• [Written request]:
Restate verbatim the lines between the one holding "an = 2*PI*k/na" and the one holding "b.build('roller_beam', GREEN, plat)", both included, and no others.

-------

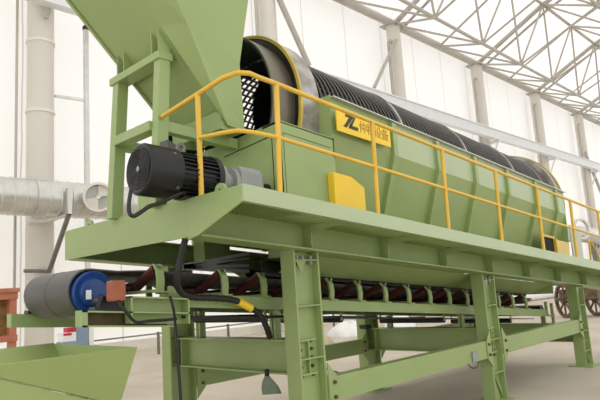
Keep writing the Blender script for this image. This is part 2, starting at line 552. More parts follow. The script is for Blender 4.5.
# ================================================================== GUARD RAIL
YR = 3.055
rail = thing('guard_rail', (XE, YR, TOP), 'yellow tubular guard rail along the edge of the green platform', 'railing')
RH, MH = .86, .47
RT = 3.217
px = [2.96 + 1.199*i for i in range(8)]
topw = [(2.585, 4.03, 3.10), (2.59, 3.52, 3.155), (2.60, 3.22, 3.195), (2.64, 3.10, 3.21), (2.72, YR, 3.215), (2.82, YR, 3.212)] + [(xx, YR, RT) for xx in (2.96, 4.2, 6, 8, 10, 12.6)]
MB(True).tube(topw, .019, 10).build('top_rail', YEL, rail, smooth=60)
midw = [(2.585, 3.53, 2.80), (2.59, 3.25, 2.775), (2.62, 3.10, 2.765), (2.72, YR, 2.765), (2.96, YR, 2.785)] + [(xx, YR, 2.79) for xx in (4.2, 6, 8, 10, 12.6)]
MB(True).tube(midw, .017, 10).build('mid_rail', YEL, rail, smooth=60)
for i, xx in enumerate(px):
    MB().tube([(xx, YR, S(xx, TOP+.012)), (xx+.03, YR, S(xx+.03, RT))], .021, 10).build('post', YEL, rail, smooth=60)
MB().tube([(2.59, 3.53, TOP), (2.59, 3.53, S(2.59, 3.155))], .021, 10).build('post', YEL, rail, smooth=60)

# ================================================================== SCREEN DRUM
al = math.atan(SL)
AX = Vector((math.cos(al), 0, -math.sin(al)))
def axp(x): return Vector((x, 4.7, S(x, 3.446)))
def tx(x): return (x-3.6)/math.cos(al)          # distance along axis from x = 3.6
drum = thing('screen_drum', tuple(axp(7)-Vector((0, 0, 1.06))), 'large dark trommel screen drum lying in the green housing', 'screen drum')
o = axp(3.6)
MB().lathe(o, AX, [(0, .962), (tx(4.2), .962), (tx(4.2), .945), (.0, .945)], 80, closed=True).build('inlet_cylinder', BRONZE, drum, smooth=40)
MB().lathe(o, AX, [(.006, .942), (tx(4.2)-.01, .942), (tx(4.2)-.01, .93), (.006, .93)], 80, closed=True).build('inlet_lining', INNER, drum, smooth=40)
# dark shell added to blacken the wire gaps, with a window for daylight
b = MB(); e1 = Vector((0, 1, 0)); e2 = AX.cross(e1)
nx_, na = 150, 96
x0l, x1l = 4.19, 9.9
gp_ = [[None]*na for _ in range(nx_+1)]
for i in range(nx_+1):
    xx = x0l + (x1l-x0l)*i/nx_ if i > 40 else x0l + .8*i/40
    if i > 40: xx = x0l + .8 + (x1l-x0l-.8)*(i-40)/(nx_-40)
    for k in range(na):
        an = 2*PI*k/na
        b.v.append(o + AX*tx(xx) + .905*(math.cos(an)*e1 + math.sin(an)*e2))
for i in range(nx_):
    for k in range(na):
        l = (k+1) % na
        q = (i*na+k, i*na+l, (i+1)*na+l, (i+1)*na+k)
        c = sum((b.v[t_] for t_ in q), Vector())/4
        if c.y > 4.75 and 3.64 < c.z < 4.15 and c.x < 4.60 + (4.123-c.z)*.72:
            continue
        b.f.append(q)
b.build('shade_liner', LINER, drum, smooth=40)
def ring(x, w, r1, r0, m, name, n=80, **kw):
    return MB().lathe(axp(x), AX, [(0, r0), (0, r1), (w, r1), (w, r0)], n, closed=True).build(name, m, drum, smooth=40, **kw)
ring(3.875, .03, 1.062, 1.03, YELD, 'flange_ring', label='yellow flange ring')
ring(3.895, .012, 1.035, .963, BLACK, 'ring_web')
ring(3.91, .24, 1.052, .97, TYRE, 'tyre')
ring(4.14, .05, .985, .95, STEEL, 'end_band')
ring(10.20, .15, 1.05, .97, TYRE, 'tyre')
ring(10.36, .035, 1.075, 1.03, YELD, 'flange_ring', label='yellow flange ring')
ring(10.05, .05, .985, .95, STEEL, 'end_band')
ring(9.86, .5, .965, .95, BRONZE, 'outlet_cylinder')
for xx in (5.72, 7.27, 8.75):
    ring(xx, .045, .99, .945, TYRE, 'band')
# screen wires: rings with gaps, and the bars that carry them
b = MB()
xx = 4.235
while xx < 9.84:
    b.lathe(axp(xx), AX, [(-.016, .957), (-.011, .946), (0, .942), (.011, .946), (.016, .957), (.011, .968), (0, .973), (-.011, .968)], 56, closed=True)
    xx += .078
b.build('screen_wires', WIRE, drum, smooth=70)
b = MB()
c_ = axp(4.18); l_ = tx(9.9)-tx(4.18)
e1 = Vector((0, 1, 0)); e2 = AX.cross(e1)
for k in range(72):
    an = 2*PI*k/72
    d = math.cos(an)*e1 + math.sin(an)*e2
    b.bar(c_ + d*.922, c_ + d*.922 + AX*l_, .022, .02, up=d)
b.build('carrier_bars', WIRE, drum)

# trunnion rollers carrying the drum tyres (on the platform)
for xx in (4.02, 10.2):
    for sg in (-1, 1):
        p = Vector((xx, 4.7+sg*.62, S(xx, 3.446)-1.01))
        r = MB().lathe(p - AX*.1, AX, [(0, .13), (.2, .13)], 24).build('trunnion_roller', STEEL, plat, smooth=40)
        MB().box(xx-.18, xx+.18, 4.7+sg*.62-.1, 4.7+sg*.62+.1, S(xx, TOP-.3), p.z-.06).build('roller_block', GREEN, r)
for xx in (4.02, 10.2):
    b = MB(); beamI_y(b, xx, 3.69, 5.74, S(xx, 2.05), S(xx, TOP-.3)+.02, .1); b.build('roller_beam', GREEN, plat)

# ================================================================== HOUSING
HX0, HX1 = 4.15, 10.0
YN = 3.5
hous = thing('screen_housing', (7, 3.6, S(7, TOP)), 'green folded-plate housing around the lower half of the drum', 'housing')
WT, WF, WB = 3.56, 3.2, TOP
YB = 3.80
bays = [4.15, 5.13, 6.02, 6.93, 7.86, 8.8, 9.6, 10.0]
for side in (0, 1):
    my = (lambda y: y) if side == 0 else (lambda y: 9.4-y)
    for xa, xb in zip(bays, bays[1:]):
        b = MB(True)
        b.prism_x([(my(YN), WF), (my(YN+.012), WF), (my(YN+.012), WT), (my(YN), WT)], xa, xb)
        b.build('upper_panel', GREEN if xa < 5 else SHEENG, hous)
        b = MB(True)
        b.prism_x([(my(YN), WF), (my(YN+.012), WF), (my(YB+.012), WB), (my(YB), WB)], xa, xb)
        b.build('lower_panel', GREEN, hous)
    for xx in bays[1:-1]:
        b = MB(True)
        b.prism_x([(my(YN-.045), WT-.02), (my(YN), WT-.02), (my(YN), WF), (my(YB), WB), (my(YB-.07), WB), (my(YN-.045), WF-.015)], xx-.035, xx+.035)
        b.build('rib', GREEN, hous)
    b = MB(True); b.box(HX0-.01, HX1, my(YN-.05), my(YN+.03), WT+.001, WT+.011) if side == 0 else b.box(HX0, HX1, my(YN+.03), my(YN-.07), WT, WT+.014)
    b.build('top_flange', GALV if side == 0 else GREEN, hous)
# end plates with round cut-outs
for xe in (HX0, HX1):
    th = .014
    cw = 3.446
    arc = []
    for k in range(25):
        an = PI + PI*k/24
        arc.append((4.7 + .985*math.cos(an), cw + .985*math.sin(an)))
    poly = [(YN, WT+.03), (YN, WF), (YN+.02, WB), (9.4-YN-.02, WB), (9.4-YN, WF), (9.4-YN, WT+.03)]
    right = [(9.4-4.7+.985, WT+.03)]
    b = MB(True)
    # build as quads strip between arc and outline
    ys_arc = [(4.7-.985, WT+.03)] + arc + [(4.7+.985, WT+.03)]
    out = []
    for (y, w) in ys_arc:
        if y < 3.98 and w > 2.9: out.append((YN, w))
        elif y > 5.42 and w > 2.9: out.append((9.4-YN, w))
        else: out.append((min(max(y + (y-4.7)*.5, YN), 9.4-YN), WB))
    for (a0, a1_, c0, c1) in zip(ys_arc, ys_arc[1:], out, out[1:]):
        b.prism_x([a0, a1_, c1, c0], xe-th, xe)
    b.build('end_plate', GREEN, hous)
# plates and guard box below the inlet, hatches
b = MB(True)
b.box(3.43, 4.15, YN, YN+.012, TOP, 3.145)
b.prism_x([(YN, TOP), (YN, 3.155), (4.3, 3.11), (5.9, 3.11), (5.9, TOP)], 3.43, 3.442)
b.prism_x([(YN, 3.135), (YN, 3.155), (3.72, 3.14), (3.72, 3.12)], 3.43, 4.15)
box = b.build('inlet_guard_box', GREEN, hous)
b = MB(True); b.box(3.47, 3.473, YN-.003, YN-.0005, TOP+.05, 3.05); b.box(3.474, 4.1, YN-.003, YN-.0005, 3.047, 3.05)
b.build('panel_seam', DARK, box)
b = MB(True); b.prism_x([(3.62, 3.03), (3.62, 3.036), (4.28, 2.985), (4.28, 2.979)], 3.424, 3.43); b.box(3.424, 3.43, 3.60, 3.604, TOP+.1, 3.03)
b.build('panel_seam', DARK, box)
b = MB(True); b.prism_y([(4.02, TOP), (4.47, TOP), (4.47, 2.71), (4.28, 2.785), (4.02, 2.785)], 3.42, 3.5)
b.build('guard_hatch', SIGNY, hous, label='yellow hatch beside the guard box', bevel=.006)
b = MB(True)
b.box(8.86, 9.32, 3.47, 3.5, TOP+.365, TOP+.40); b.box(8.86, 8.885, 3.47, 3.5, TOP, TOP+.364); b.box(9.27, 9.33, 3.44, 3.6, TOP, TOP+.364)
ih = b.build('inspection_hatch', YEL, hous, label='yellow hatch frame with an opening painted dark')
MB(True).box(8.886, 9.269, 3.485, 3.50, TOP, TOP+.364).build('opening', DARK, ih)  # solid plate, coloured dark for the shade inside a hatch
MB(True).box(9.33, 9.84, 3.46, 3.475, TOP, TOP+.36).build('hatch_cover', PALEY, hous, label='pale yellow hatch cover')
MB(True).prism_x([(3.46, TOP), (3.46, 3.02), (3.48, 3.02), (3.48, TOP)], 10.0, 10.45).build('outlet_board', PALEG, hous, label='pale board at the outlet end')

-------

• [Expected answer]:
        an = 2*PI*k/na
        b.v.append(o + AX*tx(xx) + .905*(math.cos(an)*e1 + math.sin(an)*e2))
for i in range(nx_):
    for k in range(na):
        l = (k+1) % na
        q = (i*na+k, i*na+l, (i+1)*na+l, (i+1)*na+k)
        c = sum((b.v[t_] for t_ in q), Vector())/4
        if c.y > 4.75 and 3.64 < c.z < 4.15 and c.x < 4.60 + (4.123-c.z)*.72:
            continue
        b.f.append(q)
b.build('shade_liner', LINER, drum, smooth=40)
def ring(x, w, r1, r0, m, name, n=80, **kw):
    return MB().lathe(axp(x), AX, [(0, r0), (0, r1), (w, r1), (w, r0)], n, closed=True).build(name, m, drum, smooth=40, **kw)
ring(3.875, .03, 1.062, 1.03, YELD, 'flange_ring', label='yellow flange ring')
ring(3.895, .012, 1.035, .963, BLACK, 'ring_web')
ring(3.91, .24, 1.052, .97, TYRE, 'tyre')
ring(4.14, .05, .985, .95, STEEL, 'end_band')
ring(10.20, .15, 1.05, .97, TYRE, 'tyre')
ring(10.36, .035, 1.075, 1.03, YELD, 'flange_ring', label='yellow flange ring')
ring(10.05, .05, .985, .95, STEEL, 'end_band')
ring(9.86, .5, .965, .95, BRONZE, 'outlet_cylinder')
for xx in (5.72, 7.27, 8.75):
    ring(xx, .045, .99, .945, TYRE, 'band')
# screen wires: rings with gaps, and the bars that carry them
b = MB()
xx = 4.235
while xx < 9.84:
    b.lathe(axp(xx), AX, [(-.016, .957), (-.011, .946), (0, .942), (.011, .946), (.016, .957), (.011, .968), (0, .973), (-.011, .968)], 56, closed=True)
    xx += .078
b.build('screen_wires', WIRE, drum, smooth=70)
b = MB()
c_ = axp(4.18); l_ = tx(9.9)-tx(4.18)
e1 = Vector((0, 1, 0)); e2 = AX.cross(e1)
for k in range(72):
    an = 2*PI*k/72
    d = math.cos(an)*e1 + math.sin(an)*e2
    b.bar(c_ + d*.922, c_ + d*.922 + AX*l_, .022, .02, up=d)
b.build('carrier_bars', WIRE, drum)

# trunnion rollers carrying the drum tyres (on the platform)
for xx in (4.02, 10.2):
    for sg in (-1, 1):
        p = Vector((xx, 4.7+sg*.62, S(xx, 3.446)-1.01))
        r = MB().lathe(p - AX*.1, AX, [(0, .13), (.2, .13)], 24).build('trunnion_roller', STEEL, plat, smooth=40)
        MB().box(xx-.18, xx+.18, 4.7+sg*.62-.1, 4.7+sg*.62+.1, S(xx, TOP-.3), p.z-.06).build('roller_block', GREEN, r)
for xx in (4.02, 10.2):
    b = MB(); beamI_y(b, xx, 3.69, 5.74, S(xx, 2.05), S(xx, TOP-.3)+.02, .1); b.build('roller_beam', GREEN, plat)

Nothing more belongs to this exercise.